Problem description: Write out again, unaltered, the lines from the start through the line containing "PI = math.pi".

Dataset extract:

────────

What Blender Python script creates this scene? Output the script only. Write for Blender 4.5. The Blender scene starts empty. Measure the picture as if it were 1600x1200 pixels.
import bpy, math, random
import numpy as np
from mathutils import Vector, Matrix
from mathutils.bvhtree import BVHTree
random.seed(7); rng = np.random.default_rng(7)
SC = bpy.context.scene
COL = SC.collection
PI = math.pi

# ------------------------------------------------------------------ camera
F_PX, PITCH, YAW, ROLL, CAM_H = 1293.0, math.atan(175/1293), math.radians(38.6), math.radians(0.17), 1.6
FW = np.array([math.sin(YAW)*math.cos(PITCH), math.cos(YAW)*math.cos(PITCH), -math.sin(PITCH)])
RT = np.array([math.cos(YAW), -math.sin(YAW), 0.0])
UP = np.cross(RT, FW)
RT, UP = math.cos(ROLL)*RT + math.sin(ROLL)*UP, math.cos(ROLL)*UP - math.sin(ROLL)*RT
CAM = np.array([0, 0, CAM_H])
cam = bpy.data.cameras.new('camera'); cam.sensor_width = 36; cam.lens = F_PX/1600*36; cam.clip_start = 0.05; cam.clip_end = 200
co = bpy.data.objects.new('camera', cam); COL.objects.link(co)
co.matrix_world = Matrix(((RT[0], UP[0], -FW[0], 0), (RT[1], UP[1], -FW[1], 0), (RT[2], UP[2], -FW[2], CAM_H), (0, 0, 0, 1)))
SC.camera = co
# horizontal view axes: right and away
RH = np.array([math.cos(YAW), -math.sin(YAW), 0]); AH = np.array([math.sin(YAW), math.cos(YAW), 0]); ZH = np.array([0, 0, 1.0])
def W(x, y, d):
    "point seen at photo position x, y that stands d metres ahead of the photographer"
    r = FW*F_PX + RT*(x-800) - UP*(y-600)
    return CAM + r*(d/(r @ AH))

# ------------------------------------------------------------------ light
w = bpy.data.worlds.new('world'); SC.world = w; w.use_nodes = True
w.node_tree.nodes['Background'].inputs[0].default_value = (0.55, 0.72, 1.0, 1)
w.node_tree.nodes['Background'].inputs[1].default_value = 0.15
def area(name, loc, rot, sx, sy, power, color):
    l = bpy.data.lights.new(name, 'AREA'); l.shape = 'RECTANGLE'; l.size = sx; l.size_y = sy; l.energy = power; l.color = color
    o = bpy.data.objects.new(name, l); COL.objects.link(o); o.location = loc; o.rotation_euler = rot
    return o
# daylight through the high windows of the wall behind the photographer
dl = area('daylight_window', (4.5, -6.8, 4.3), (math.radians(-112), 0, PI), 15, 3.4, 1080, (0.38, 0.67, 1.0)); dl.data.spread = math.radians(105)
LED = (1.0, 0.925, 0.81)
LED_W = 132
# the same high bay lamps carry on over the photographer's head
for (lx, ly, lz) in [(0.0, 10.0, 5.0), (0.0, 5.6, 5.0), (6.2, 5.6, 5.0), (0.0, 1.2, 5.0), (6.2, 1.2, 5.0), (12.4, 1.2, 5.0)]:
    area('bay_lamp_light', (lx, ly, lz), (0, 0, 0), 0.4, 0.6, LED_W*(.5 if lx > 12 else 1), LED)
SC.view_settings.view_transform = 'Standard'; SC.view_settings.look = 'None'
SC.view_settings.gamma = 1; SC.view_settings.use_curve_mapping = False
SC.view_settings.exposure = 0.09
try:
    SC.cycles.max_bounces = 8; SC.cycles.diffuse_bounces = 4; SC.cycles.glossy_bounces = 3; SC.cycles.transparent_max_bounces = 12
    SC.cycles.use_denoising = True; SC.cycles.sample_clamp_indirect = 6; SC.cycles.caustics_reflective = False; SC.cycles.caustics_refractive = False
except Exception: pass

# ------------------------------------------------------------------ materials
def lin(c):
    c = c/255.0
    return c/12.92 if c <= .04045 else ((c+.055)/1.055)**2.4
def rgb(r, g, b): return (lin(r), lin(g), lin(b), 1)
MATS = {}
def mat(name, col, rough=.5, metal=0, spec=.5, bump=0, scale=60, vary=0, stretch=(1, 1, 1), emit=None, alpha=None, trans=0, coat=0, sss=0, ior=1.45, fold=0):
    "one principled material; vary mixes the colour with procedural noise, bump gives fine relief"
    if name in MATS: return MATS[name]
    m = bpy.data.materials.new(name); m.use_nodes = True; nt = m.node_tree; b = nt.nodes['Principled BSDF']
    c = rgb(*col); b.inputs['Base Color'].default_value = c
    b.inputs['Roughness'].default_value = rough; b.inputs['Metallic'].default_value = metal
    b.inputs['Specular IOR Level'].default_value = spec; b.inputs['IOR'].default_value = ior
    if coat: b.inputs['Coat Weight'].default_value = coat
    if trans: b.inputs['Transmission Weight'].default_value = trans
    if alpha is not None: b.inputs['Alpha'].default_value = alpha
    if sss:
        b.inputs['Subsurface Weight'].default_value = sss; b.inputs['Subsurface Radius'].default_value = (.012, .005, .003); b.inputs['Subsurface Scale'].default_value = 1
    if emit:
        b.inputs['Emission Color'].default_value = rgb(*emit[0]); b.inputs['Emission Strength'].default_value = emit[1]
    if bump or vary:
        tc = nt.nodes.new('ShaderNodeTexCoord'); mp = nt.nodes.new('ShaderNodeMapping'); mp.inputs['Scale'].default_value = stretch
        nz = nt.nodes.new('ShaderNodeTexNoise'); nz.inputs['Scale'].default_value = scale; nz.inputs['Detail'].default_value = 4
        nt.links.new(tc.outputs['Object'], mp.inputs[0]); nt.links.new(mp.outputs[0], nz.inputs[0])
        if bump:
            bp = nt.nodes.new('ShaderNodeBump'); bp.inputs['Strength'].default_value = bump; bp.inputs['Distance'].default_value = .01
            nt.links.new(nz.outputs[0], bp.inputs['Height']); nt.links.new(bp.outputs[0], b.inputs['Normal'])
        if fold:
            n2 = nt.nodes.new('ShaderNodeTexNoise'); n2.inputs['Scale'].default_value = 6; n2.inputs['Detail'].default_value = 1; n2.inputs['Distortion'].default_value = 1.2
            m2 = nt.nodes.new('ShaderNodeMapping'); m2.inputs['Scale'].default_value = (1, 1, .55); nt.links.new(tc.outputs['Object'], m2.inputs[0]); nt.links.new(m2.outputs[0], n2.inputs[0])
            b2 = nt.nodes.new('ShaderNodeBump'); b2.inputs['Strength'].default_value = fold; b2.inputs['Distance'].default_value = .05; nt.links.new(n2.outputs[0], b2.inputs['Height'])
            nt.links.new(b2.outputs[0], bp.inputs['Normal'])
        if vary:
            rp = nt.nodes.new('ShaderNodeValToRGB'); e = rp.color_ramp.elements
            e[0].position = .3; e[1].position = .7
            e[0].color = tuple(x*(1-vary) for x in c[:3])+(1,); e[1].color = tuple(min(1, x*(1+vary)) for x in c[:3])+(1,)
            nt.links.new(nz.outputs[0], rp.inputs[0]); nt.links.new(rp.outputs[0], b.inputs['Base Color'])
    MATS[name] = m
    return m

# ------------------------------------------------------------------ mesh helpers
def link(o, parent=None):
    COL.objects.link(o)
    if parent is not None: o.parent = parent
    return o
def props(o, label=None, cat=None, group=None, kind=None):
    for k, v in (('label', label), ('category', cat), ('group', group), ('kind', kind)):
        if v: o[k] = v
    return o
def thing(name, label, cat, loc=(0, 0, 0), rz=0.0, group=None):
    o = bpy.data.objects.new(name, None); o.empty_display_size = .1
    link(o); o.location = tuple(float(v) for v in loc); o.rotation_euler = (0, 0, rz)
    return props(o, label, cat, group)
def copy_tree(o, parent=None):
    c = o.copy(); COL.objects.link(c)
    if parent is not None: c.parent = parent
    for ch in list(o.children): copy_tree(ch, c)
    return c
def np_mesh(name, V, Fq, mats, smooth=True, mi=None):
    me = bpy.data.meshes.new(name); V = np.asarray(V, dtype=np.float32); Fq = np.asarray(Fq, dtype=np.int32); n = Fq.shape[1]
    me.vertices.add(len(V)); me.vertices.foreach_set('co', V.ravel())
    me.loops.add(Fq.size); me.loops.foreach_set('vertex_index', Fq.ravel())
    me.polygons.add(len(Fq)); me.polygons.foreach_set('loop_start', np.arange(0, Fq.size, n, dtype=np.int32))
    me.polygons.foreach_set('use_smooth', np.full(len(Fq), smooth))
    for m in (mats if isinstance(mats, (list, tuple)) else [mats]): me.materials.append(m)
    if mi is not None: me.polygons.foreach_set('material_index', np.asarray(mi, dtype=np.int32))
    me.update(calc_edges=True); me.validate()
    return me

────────

Worked answer:
What Blender Python script creates this scene? Output the script only. Write for Blender 4.5. The Blender scene starts empty. Measure the picture as if it were 1600x1200 pixels.
import bpy, math, random
import numpy as np
from mathutils import Vector, Matrix
from mathutils.bvhtree import BVHTree
random.seed(7); rng = np.random.default_rng(7)
SC = bpy.context.scene
COL = SC.collection
PI = math.pi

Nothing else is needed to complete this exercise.